The second round pick dealt with too many injuries and never became a full-time starter in New England. Yet, Thompson believed Klemm could take over at left guard for Mike Wahle.

Well, Wahle signed with Carolina in free agency and made his first Pro Bowl that year. Klemm appeared in all 16 games for Green Bay, but he only made eight starts. No Packer rushed for more than 600 yards, and Brett Favre threw 29 interceptions to 20 touchdowns.

Following the season, Klemm vanished from the NFL landscape.

3. Jimmy Graham, TE

At one time, Graham and Rob Gronkowski stood eye to eye. During the first five seasons of his career, Graham embarked on a Hall of Fame trajectory with the New Orleans Saints. However, the former basketball player left New Orleans in search of a larger payday. Separated from Drew Brees, Graham declined.

After three up and down seasons with the Seattle Seahawks, Graham signed a three-year, $30 million contract with Green Bay in 2018. The team hoped Graham could recapture his All-Pro form at the receiving end of Aaron Rodgers’ passes. That didn’t happen.

In 2018, Graham averaged fewer than 40 receiving yards per game for the third time in his career. He finished the season with 55 receptions for 636 yards and a career-low two touchdowns. Graham sunk even lower this past season, producing only 38 receptions, 447 yards, and three scores.

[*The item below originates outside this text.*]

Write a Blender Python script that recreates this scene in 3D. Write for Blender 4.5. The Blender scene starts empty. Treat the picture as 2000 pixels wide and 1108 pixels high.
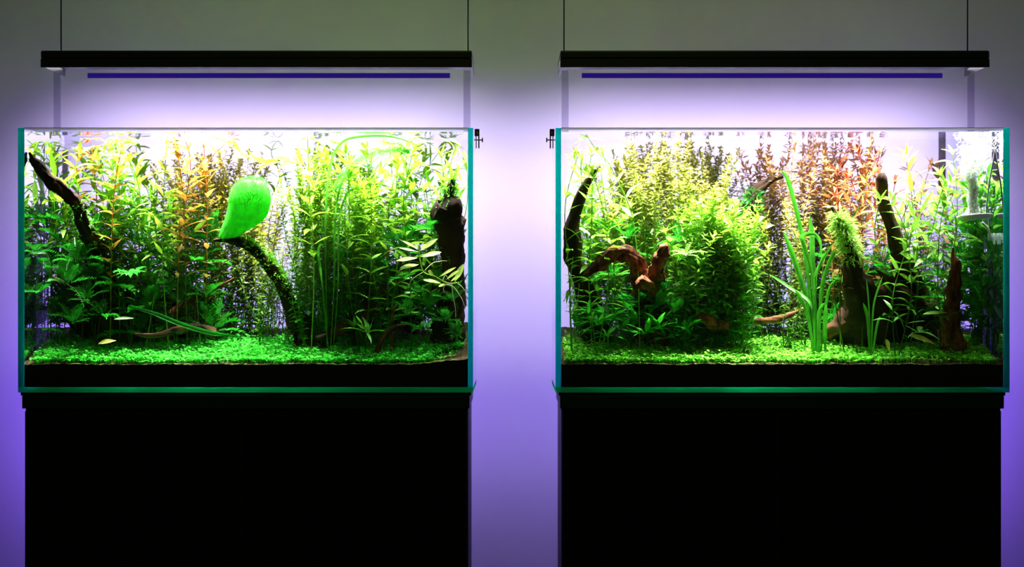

The Packers could wiggle their way out from under Graham’s contract this offseason at the cost of $3,666,668 in dead cap.

2. Martellus Bennett, TE

Graham might be disappointing, but Bennett’s signing backfired in humiliating fashion. He made a strong case for the top spot on this list.

The Dallas Cowboys drafted Bennett in the second round of the 2008 NFL Draft. Bennett flunked out of Dallas after four seasons and spent one mildly productive season with the New York Giants before joining Chicago. Bennett flourished with the Bears, and he made the Pro Bowl in 2014.

After three seasons, Bennett joined the New England Patriots and won a Super Bowl in 2016. He finished the season with 55 receptions, 701 yards, and seven touchdowns.

The Packers expected a borderline Pro Bowler when they signed Bennett to a three-year deal worth $20.25 million in 2017. Instead, Bennett didn’t last a season. The team waived him on November 8, and Bennett retired after the season. He recorded 24 receptions and 233 yards in seven games with Green Bay.

1. Joe Johnson, DE

During the 2002 offseason, the Packers swung and missed hard on Johnson. The 14th overall pick in the 1997 NFL Draft, Johnson developed into a Pro Bowl player by his mid-20s. While he missed the entire 1999 season with a knee injury, Johnson tallied 44 sacks in the six years before he joined in Green Bay.

Johnson recovered well from his knee injury, winning Comeback Player of the Year in 2000. He recorded a career-high 12 sacks and made his second Pro Bowl. Johnson followed arguably his best season with a nine-sack performance in 2001. The Packers jumped at the chance to sign the Louisville product.

Green Bay signed Johnson to a six-year, $33 million deal that came with a $6.5 million signing bonus. Over the next two seasons, Johnson appeared in only 11 games and managed just two sacks. The Packers tossed him aside after the 2003 season.